Even horses who snub him - such as Charlie, who was placed in the paddock next to Golden Snake while enjoying a spell. “Golden Snake wanted to tell Charlie who was boss, but Charlie just could not give a damn and he just ignored him.”

But Golden Snake persisted ... “and in the end they came to agreement and then I was seeing them stand side by side.”

Rather apt seeming Charlie, who races as Bonfire Gold, is a son of Golden Snake!

There has been another not so keen on Golden Snake’s presence, Nairn’s Warmblood gelding Buster, who previously considered himself “the stud of the place”.

“He is scared of Golden Snake and Golden Snake knows it! I tried putting them next to each other for company, but he would not go anywhere near him.”

But still Golden Snake has plenty of friends and, aside of his love of their company, is also rather fond of his tucker. “The more carrots you give, the more sookie and attentive he is!

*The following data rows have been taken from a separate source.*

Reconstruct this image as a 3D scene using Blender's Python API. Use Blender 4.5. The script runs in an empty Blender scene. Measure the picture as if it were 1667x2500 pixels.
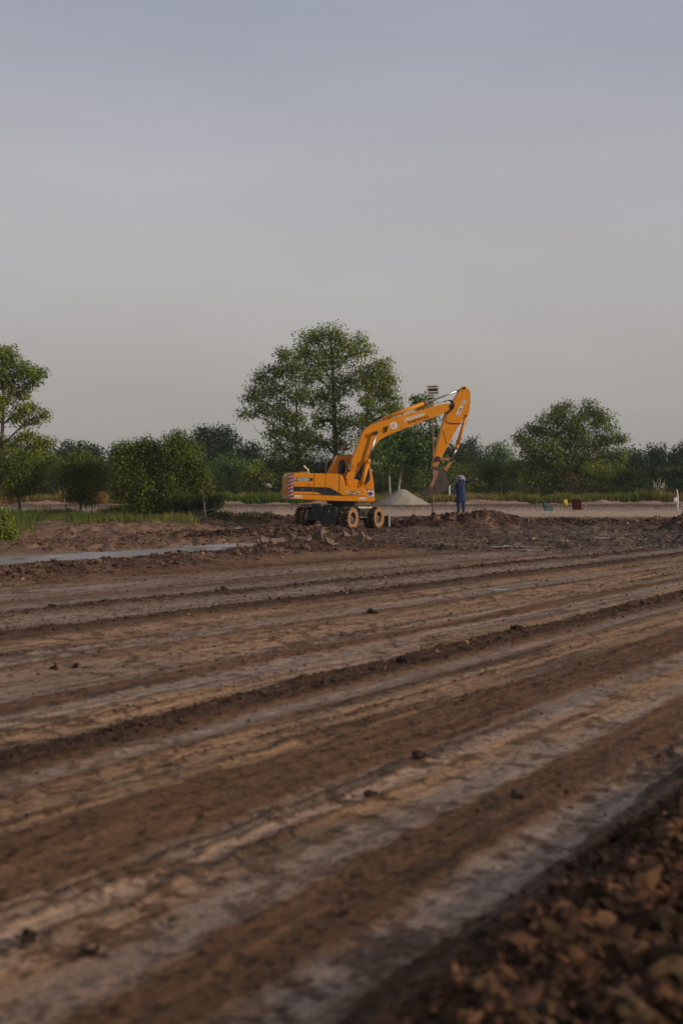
import bpy, bmesh, math, random
import numpy as np
from mathutils import Vector, Matrix
random.seed(7); RNG = np.random.default_rng(11)
SC = bpy.context.scene
COL = SC.collection

# ------------------------------------------------------------------ camera, sky, sun, exposure
CAMZ = 2.0; FPX = 3472.0; HOR = 1192.0; CX = 833.5
cd = bpy.data.cameras.new("camera"); cam = bpy.data.objects.new("camera", cd); COL.objects.link(cam)
cam.location = (0, 0, CAMZ); cam.rotation_euler = (math.radians(90), 0, 0)
cd.sensor_fit = 'VERTICAL'; cd.sensor_height = 36; cd.sensor_width = 24; cd.lens = 50
cd.shift_y = (HOR-1250)/2500.0
cd.clip_start = 0.1; cd.clip_end = 9000
cd.dof.use_dof = True; cd.dof.focus_distance = 66; cd.dof.aperture_fstop = 2.0
SC.camera = cam

SUN_EL = math.radians(20); SUN_AZ = math.radians(112)       # azimuth clockwise from +Y (view direction)
w = bpy.data.worlds.new("World"); SC.world = w; w.use_nodes = True
nt = w.node_tree; nt.nodes.clear()
def N(t, **k):
    n = nt.nodes.new(t)
    for a, b in k.items(): setattr(n, a, b)
    return n
out = N('ShaderNodeOutputWorld'); bg = N('ShaderNodeBackground'); bg.inputs[1].default_value = 0.1
sky = N('ShaderNodeTexSky', sky_type='NISHITA'); sky.sun_disc = False
sky.sun_elevation = SUN_EL; sky.sun_rotation = SUN_AZ; sky.dust_density = 6; sky.air_density = 1.0; sky.ozone_density = 1.5
hs = N('ShaderNodeHueSaturation'); hs.inputs['Saturation'].default_value = 0.5; hs.inputs['Value'].default_value = 0.8
nt.links.new(sky.outputs[0], hs.inputs['Color'])
tc = N('ShaderNodeTexCoord'); sp = N('ShaderNodeSeparateXYZ'); nt.links.new(tc.outputs['Generated'], sp.inputs[0])
nz = N('ShaderNodeTexNoise'); nz.inputs['Scale'].default_value = 2.2; nz.inputs['Detail'].default_value = 3
mpn = N('ShaderNodeMapping'); mpn.inputs['Scale'].default_value = (1, 1, 4)
nt.links.new(tc.outputs['Generated'], mpn.inputs[0]); nt.links.new(mpn.outputs[0], nz.inputs['Vector'])
ma = N('ShaderNodeMath', operation='MULTIPLY_ADD'); ma.inputs[1].default_value = 0.10; 
sb = N('ShaderNodeMath', operation='SUBTRACT'); sb.inputs[1].default_value = 0.5
nt.links.new(nz.outputs['Fac'], sb.inputs[0]); nt.links.new(sb.outputs[0], ma.inputs[0]); nt.links.new(sp.outputs['Z'], ma.inputs[2])
cr = N('ShaderNodeValToRGB'); nt.links.new(ma.outputs[0], cr.inputs[0])
e = cr.color_ramp.elements
stops = [(0.0, (.365, .345, .318)), (0.06, (.405, .382, .360)), (0.14, (.438, .420, .422)), (0.22, (.435, .430, .460)), (0.34, (.345, .370, .455)), (1.0, (.28, .285, .32))]
while len(e) < len(stops): e.new(0.5)
for el, (p_, c_) in zip(e, stops): el.position = p_; el.color = (*c_, 1)
sc = N('ShaderNodeVectorMath', operation='SCALE'); sc.inputs['Scale'].default_value = 10.0
nt.links.new(cr.outputs[0], sc.inputs[0])
nz2 = N('ShaderNodeTexNoise'); nz2.inputs['Scale'].default_value = 1.6; nz2.inputs['Detail'].default_value = 5; nz2.inputs['Roughness'].default_value = .55; nt.links.new(mpn.outputs[0], nz2.inputs['Vector'])
mr2 = N('ShaderNodeMapRange'); mr2.inputs[1].default_value = .3; mr2.inputs[2].default_value = .7; mr2.inputs[3].default_value = 9.3; mr2.inputs[4].default_value = 11.2
nt.links.new(nz2.outputs['Fac'], mr2.inputs[0]); nt.links.new(mr2.outputs[0], sc.inputs['Scale'])
mx = N('ShaderNodeMix', data_type='RGBA'); mx.inputs[0].default_value = 0.9
nt.links.new(hs.outputs[0], mx.inputs[6]); nt.links.new(sc.outputs[0], mx.inputs[7])
nt.links.new(mx.outputs[2], bg.inputs[0]); nt.links.new(bg.outputs[0], out.inputs[0])

sd = bpy.data.lights.new("sun", 'SUN'); sd.energy = 2.9; sd.angle = math.radians(5); sd.color = (1.0, .82, .60)
so = bpy.data.objects.new("sun", sd); COL.objects.link(so)
svec = Vector((math.sin(SUN_AZ)*math.cos(SUN_EL), math.cos(SUN_AZ)*math.cos(SUN_EL), math.sin(SUN_EL)))
so.rotation_euler = svec.to_track_quat('Z', 'Y').to_euler(); so.location = (20, -20, 30)
SC.view_settings.view_transform = 'Standard'; SC.view_settings.look = 'None'
SC.view_settings.exposure = 0.0; SC.view_settings.gamma = 1.0; SC.view_settings.use_curve_mapping = False

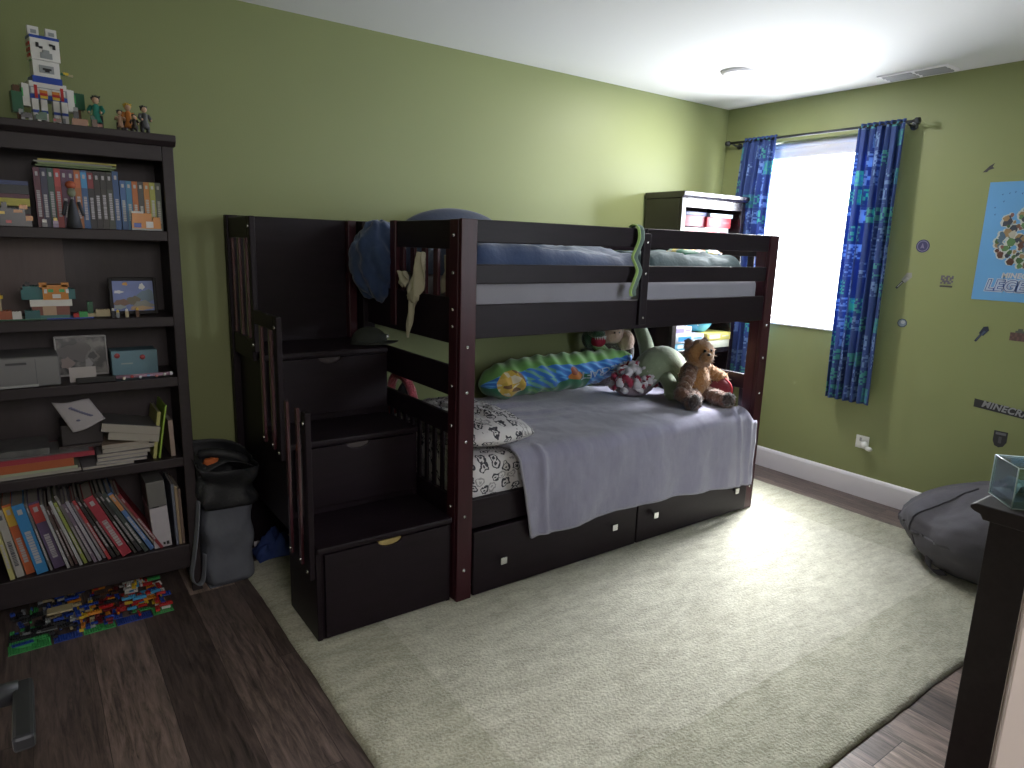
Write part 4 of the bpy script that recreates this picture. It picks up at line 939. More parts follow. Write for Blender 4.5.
# toys on the top shelf
mini('orange and white toy-brick car in front of the short paperbacks', 'brick_car', (-3.778, -.312, ZS[0]+.0005), [(0, 0, 0, 12.5, 2.6, 2, C_LG), (.2, .1, 2, 12, 2.4, 9, C_O), (1, 0, 3, 3, .5, 5, C_B), (6, -.1, 3, 3, .4, 7, C_W), (.5, .2, 11, 8, 2.2, 8, C_O), (.2, .1, 19, 5, 2, 2, C_W), (9, .2, 11, 3, 2, 4, C_O)], 0)
f_ = thing('toy_figure', 'dark grey caped toy figure standing in front of the comics', 'toy figure', (-3.955, -.305, ZS[0]))
CAPE = mat('slate_cape', (.055, .058, .075), .7)
M().tube([(-3.955, -.305, ZS[0]+.001), (-3.955, -.305, ZS[0]+.03), (-3.955, -.302, ZS[0]+.075), (-3.955, -.302, ZS[0]+.10)], [.062, .050, .030, .012], CAPE, 20, flat=.4).build('cape', None, f_)
M().ball((-3.955, -.303, ZS[0]+.122), (.013, .012, .016), mat('grey_skin', (.20, .21, .15), .6), 14, 10).build('head', None, f_)
M().ball((-3.955, -.301, ZS[0]+.148), (.017, .014, .013), mat('red_cap', (.40, .09, .04), .6), 14, 10).build('hat', None, f_)
for s in (-1, 1): M().tube([(-3.955+s*.018, -.306, ZS[0]+.090), (-3.955+s*.030, -.316, ZS[0]+.045)], .006, CAPE, 10).build('arm', None, f_)
mini('black and orange spiky toy-brick creature before the flat pile of books', 'brick_creature', (-4.190, -.304, ZS[0]+.0005), [(0, 0, 0, 14, 1.5, 8, C_K), (2, 0, 8, 10, 1.5, 10, C_K), (3, -.1, 12, 2, .4, 3, C_Y), (8, -.1, 14, 3, .4, 3, C_O), (10, 0, 18, 3, 1.4, 4, C_O), (4, 0, 18, 2, 1.4, 6, C_K), (12, -.1, 6, 2.5, .4, 5, C_O), (5, -.1, 3, 2, .4, 3, C_R)])
mini('small purple and yellow toy-brick figure at the foot of the comics', 'brick_figure', (-4.018, -.308, ZS[0]+.0005), [(0, 0, 0, 2, 1.4, 4, (.12, .05, .18)), (0, 0, 4, 2, 1.4, 3, (.20, .12, .25)), (.3, 0, 7, 1.4, 1.4, 3, C_Y)])
mini('tiny black and white toy-brick figure at the foot of the comics', 'brick_figure', (-4.050, -.308, ZS[0]+.0005), [(0, 0, 0, 2, 1.4, 5, C_K), (.2, 0, 5, 1.6, 1.4, 3, C_W)])
# second shelf: brick village and framed picture
Z2 = ZS[1]+.0005
M_ = M().box(-4.371+.003, -3.985, -.028, -.022, Z2, 1.442, mat('light_brown_panel', (.15, .112, .105), .6, noise_amt=.15, noise_scale=14, stretch=(8, 1, 1)))  # thin panel, lighter brown than the shelf back, over its left part
bo_ = M_.build('pale_back_panel', None, None, bevel=.001); bo_.location = (0, 0, 0); tag(bo_, 'paler brown panel set flat at the back of the second shelf', 'board')
vi = thing('brick_village', 'toy-brick village with an orange block cat house on a green and blue base', 'brick toy', (-4.262, -.285, Z2)); vi.scale = (1.12, 1.12, 1.12)
def vp(nm, lst, studs=True, par=None): return bricks(M(), lst, .008, studs).build(nm, None, par or vi, local=True)
vp('base_plate', [(0, 0, 0, 22, 12, 1.2, C_DG), (22, 0, 0, 16, 8, 1.2, C_B)], False)
vp('house_wall', [(17.5, 1, 1.2, 12.5, 9, 3, (.05, .16, .16)), (17.5, 1, 4.2, 12.5, 9, 9, (.20, .07, .05)), (21, .6, 4.2, 4.5, .5, 9, (.45, .30, .20)), (17, .8, 13, 14, 9.4, 6.5, C_W)])
vp('cat_face', [(21.5, .4, 19.5, 8.5, 9, 14.5, C_O), (20.5, .4, 32, 2.6, 2, 4.5, C_O), (27.8, .4, 32, 2.6, 2, 4.5, C_O)], False)
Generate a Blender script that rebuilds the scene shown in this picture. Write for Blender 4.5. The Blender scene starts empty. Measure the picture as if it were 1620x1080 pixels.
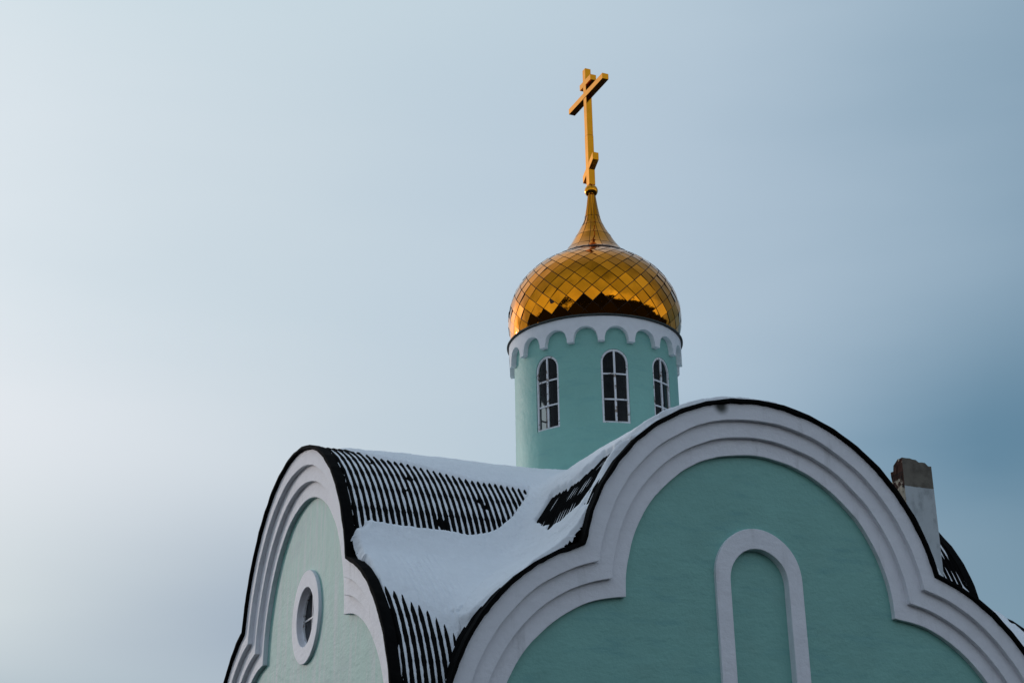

“And he loves a brush and a scratch, though he is old toad to drench [deworm]. He knows all the tricks in the book and hurls the drench out of my hand. But he is great to catch so long as I have a carrot and he knows when to stand still to get his rugs on when a storm is coming.

“He did at first like to test the water every now and then, getting a sneaky nip or two in, but, since his pony friend passed on, he has stopped being so nippy and we have come to a nice agreement and he loves it when I rub his face."

Time enjoyed by Nairn - and by Golden Snake!